As we all know, incumbency confers an automatic home court advantage and for a challenger to overcome it he or she must have substantial resources. People need a rationale to change horses and inertia, in other words, the devil I know, is a powerful force in politics. Without any major mishaps the general public will be reluctant to shift.
That being said, spending $75 million for a saturation bombing ad campaign can create an even greater degree of reluctance to change and can even transform a charismatically challenged and hard-to-warm-up-to official into someone of almost Olympian stature.
What else explains the fact that in his three years Bloomberg never was able to break the 50% approval mark yet soared into the high 60s after his expensive re-introduction to the voters? Add to this unrelenting media barrage the inability of the cash-strapped challenger to go after the incumbent's negatives which, after the stadium fiasco, were ripe for the underscoring.
Not only was Freddy cash poor he was facing someone who, if he could spend $75 million on cotton candy ads, could spend another $20 million or so in negative retaliation ads.

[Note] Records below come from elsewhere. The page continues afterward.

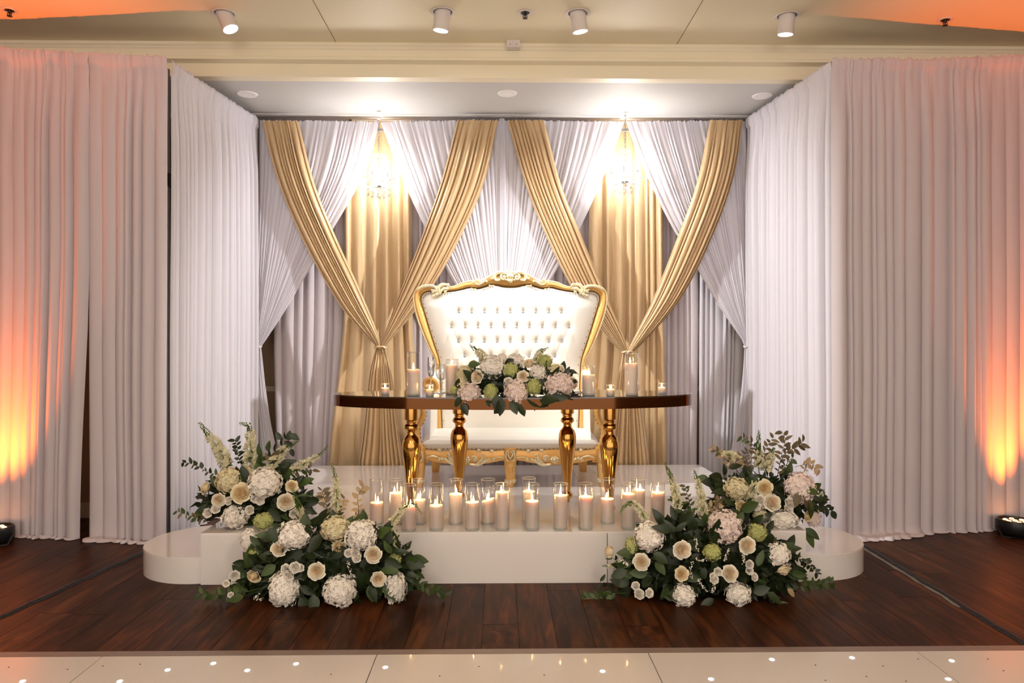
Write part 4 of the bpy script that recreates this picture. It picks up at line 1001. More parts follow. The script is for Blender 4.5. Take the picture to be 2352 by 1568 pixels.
# ------------------------------------------------------------------ crystal chandeliers
dr = MB()
DROP = MB().lathe([(.0001, 0), (.003, -.004), (.004, -.010), (.009, -.026), (.010, -.034), (.006, -.044), (.0001, -.050)], n=6).mesh('crystal_drop', 'crystal_glass', 0)
BEAD = MB().ball((0, 0, 0), .006, 6, 4).mesh('crystal_bead', 'crystal_glass', 0)
def chandelier(pxx, pytop, pyc, Y, lab):
    c = P(pxx, pyc, Y); top = pytop
    t = thing('crystal_chandelier', (c.x, c.y, c.z), lab, 'chandelier', 'crystal chandeliers')
    ch = MB(); z = c.z + .24; k = 0
    while z < top - 0.02:
        n_ = 8; ring = []
        for i in range(n_ + 1):
            a = 2 * PI * i / n_; e = .009 * math.cos(a); f = .019 * math.sin(a)
            ring.append(Vector((c.x + (e if k % 2 else 0), c.y + (0 if k % 2 else e), z + .016 + f)))
        ch.tube(ring, .0022, 4); z += .030; k += 1
    ch.build('chain', 'steel', t)
    MB().lathe([(.0001, top), (.022, top), (.020, top - .012), (.008, top - .022), (.0001, top - .022)], (c.x, c.y, 0), 18).build('top_cap', 'white_metal', t)
    MB().lathe([(.0001, .25), (.010, .24), (.006, .22), (.016, .19), (.010, .16), (.008, .10), (.022, .06), (.012, .02), (.010, -.04), (.028, -.07), (.018, -.10), (.0001, -.11)], c, 16).build('column', 'crystal_glass', t)
    MB().lathe([(.0001, -.075), (.030, -.07), (.034, -.06), (.020, -.045), (.012, -.04)], c, 16).build('hub', 'steel', t)
    R = .135
    for k in range(6):  # rows run on unseen behind the viewer, extended there for fill light
        a = 2 * PI * k / 6 + .26; d = Vector((math.cos(a), math.sin(a), 0))
        pts = catmull([c + Vector((0, 0, -.05)) + d * .02, c + d * .06 + Vector((0, 0, -.085)), c + d * .115 + Vector((0, 0, -.06)), c + d * R + Vector((0, 0, 0.0))], 12)
        arm = MB().tube(pts, .0055, 6).build('arm', 'crystal_glass', t)
        e = c + d * R
        MB().lathe([(.005, 0), (.028, .008), (.030, .012), (.006, .008)], e, 14).build('drip_pan', 'crystal_glass', arm)
        MB().lathe([(.0001, .006), (.008, .006), (.008, .055), (.0001, .055)], e, 10).build('sleeve', 'white_metal', arm)
        MB().lathe([(.003, .055), (.010, .064), (.012, .075), (.008, .092), (.003, .105), (.0001, .112)], e, 10).build('bulb', 'bulb', arm)
        for j in range(4):
            b2 = a + (j - 1.5) * .9; link('crystal_drop', DROP, e + Vector((.026 * math.cos(b2), .026 * math.sin(b2), .006)), arm)
    for ring, (r, z, n_) in enumerate(((.10, -.11, 10), (.06, -.13, 8), (.05, .21, 8))):
        for k in range(n_):
            a = 2 * PI * k / n_; p_ = c + Vector((r * math.cos(a), r * math.sin(a), z))
            link('crystal_bead', BEAD, p_ + Vector((0, 0, .008)), t); link('crystal_drop', DROP, p_, t)
        MB().tube([c + Vector((r * math.cos(q_), r * math.sin(q_), z + .016)) for q_ in [2 * PI * i / 20 for i in range(21)]], .0025, 5).build('ring', 'steel', t)
    link('crystal_drop', DROP, c + Vector((0, 0, -.105)), t, scale=1.5)
    point('chandelier_light', c + Vector((0, 0, .075)), W_CHANDELIER, (1.0, 0.97, 0.94), .10)
chandelier(870, 3.47, 412, 6.80, 'glowing crystal chandelier before the gold panel, leftmost of the two')
chandelier(1436, ALC, 402, 6.80, 'glowing crystal chandelier before the gold panel, rightmost of the two')
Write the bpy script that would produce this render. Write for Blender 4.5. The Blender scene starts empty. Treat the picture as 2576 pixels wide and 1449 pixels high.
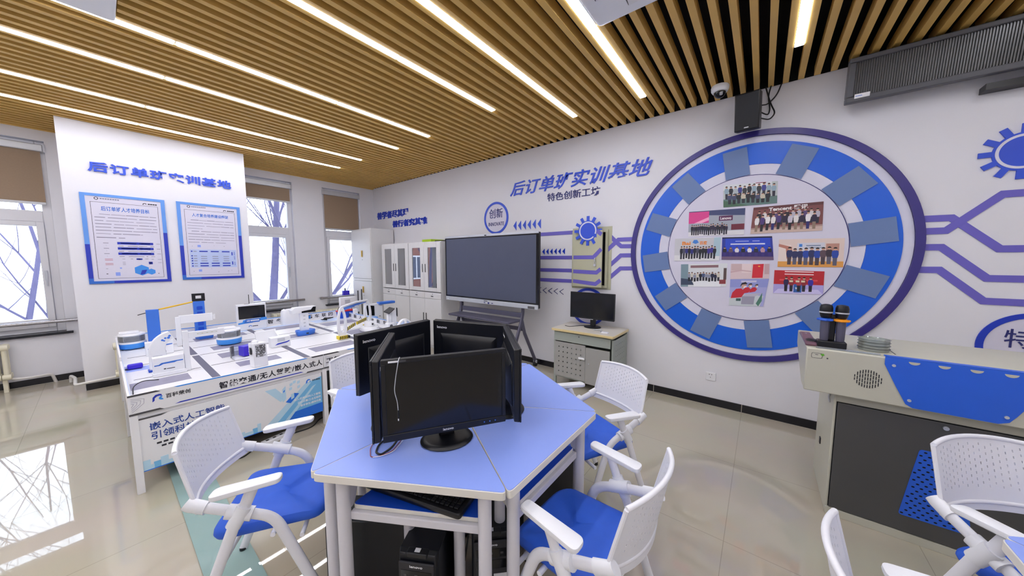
import bpy, bmesh, math, random
from math import sin, cos, pi, radians, hypot, atan2
from mathutils import Vector, Matrix
random.seed(7)
SC = bpy.context.scene
COL = SC.collection
# ------------------------------------------------------------------ camera model
CW, CH = 2576.0, 1449.0
YAW, PITCH, FPX = 0.661601629, -0.0878757488, 806.475807
CAM = Vector((6.81988197, -3.79356434, 1.5))
FW = Vector((-sin(YAW)*cos(PITCH), cos(YAW)*cos(PITCH), sin(PITCH)))
RT = FW.cross(Vector((0, 0, 1))).normalized()
UP = RT.cross(FW)
def at(px, py, ax, val):
    """the point where the sight line of a measured spot meets a known plane of the room"""
    d = RT*((px-CW/2)/FPX) + UP*(-(py-CH/2)/FPX) + FW
    i = 'xyz'.index(ax)
    return CAM + d*((val-CAM[i])/d[i])
cd = bpy.data.cameras.new('camera')
cam = bpy.data.objects.new('camera', cd)
COL.objects.link(cam)
cam.matrix_world = Matrix(((RT.x, UP.x, -FW.x, CAM.x), (RT.y, UP.y, -FW.y, CAM.y), (RT.z, UP.z, -FW.z, CAM.z), (0, 0, 0, 1)))
cd.sensor_fit = 'HORIZONTAL'; cd.sensor_width = 36.0; cd.lens = FPX/CW*36.0
cd.clip_start = 0.05; cd.clip_end = 300
SC.camera = cam
H = 3.033      # underside of the ceiling slats
# ------------------------------------------------------------------ materials
def lin(h):
    h = h.lstrip('#'); o = []
    for i in (0, 2, 4):
        c = int(h[i:i+2], 16)/255
        o.append(c/12.92 if c <= 0.04045 else ((c+0.055)/1.055)**2.4)
    return o
MATS = {}
def mat(name, col, rough=0.5, metal=0.0, var=0.05, scale=9.0, coat=0.0, spec=0.5, bump=0.0):
    if name in MATS: return MATS[name]
    m = bpy.data.materials.new(name); m.use_nodes = True
    nt = m.node_tree; b = nt.nodes['Principled BSDF']
    c = lin(col) if isinstance(col, str) else list(col)
    tc = nt.nodes.new('ShaderNodeTexCoord'); no = nt.nodes.new('ShaderNodeTexNoise')
    no.inputs['Scale'].default_value = scale; no.inputs['Detail'].default_value = 3
    nt.links.new(tc.outputs['Object'], no.inputs['Vector'])
    mx = nt.nodes.new('ShaderNodeMix'); mx.data_type = 'RGBA'
    mx.inputs[6].default_value = [x*(1-var) for x in c]+[1]; mx.inputs[7].default_value = [min(1, x*(1+var)) for x in c]+[1]
    nt.links.new(no.outputs['Fac'], mx.inputs[0]); nt.links.new(mx.outputs[2], b.inputs['Base Color'])
    b.inputs['Roughness'].default_value = rough; b.inputs['Metallic'].default_value = metal
    b.inputs['Specular IOR Level'].default_value = spec
    if coat: b.inputs['Coat Weight'].default_value = coat; b.inputs['Coat Roughness'].default_value = 0.08
    if bump:
        bp = nt.nodes.new('ShaderNodeBump'); bp.inputs['Strength'].default_value = bump
        n2 = nt.nodes.new('ShaderNodeTexNoise'); n2.inputs['Scale'].default_value = scale*18
        nt.links.new(tc.outputs['Object'], n2.inputs['Vector']); nt.links.new(n2.outputs['Fac'], bp.inputs['Height'])
        nt.links.new(bp.outputs['Normal'], b.inputs['Normal'])
    MATS[name] = m
    return m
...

It is at this point that there is a legitimate complaint to be made about the media's role in the campaign. It appears to us that it should have gone all out, in the interest of the public, to try to level the playing field, to get behind the Bloomberg sea shells and balloons in an attempt to balance the one-sided narrative saturating the airwaves.
Certainly Michael Goodwin never even attempted this, which was his right as a columnist. His paper, however, could have done a better job at a more aggressive deconstruction of the mayor's good news miasma. It not only didn't do this but it seemed to us to skew in the opposite direction. Its reviews of the mayor's first term were unfailingly flattering and we don't remember any hard-hitting exposes of anything that the mayor did.
In fact, when Bill Egbert had spent months on the questionable BTM deal the News' editors truncated the story and ghettoized it out of the main section and into relative harmlessness. In addition, the editors saluted the "highly competent" Dan Doctoroff (the BTM deal's midwife) in the paper's canonization of the mayor's second term.
All of which gets lost when Ferrer and Ramirez start to whine about the unfairness of the media. They're simply the wrong messengers and distract from the legitimate focus on the press' failure to forcefully perform as a necessary democratic corrective in the past campaign.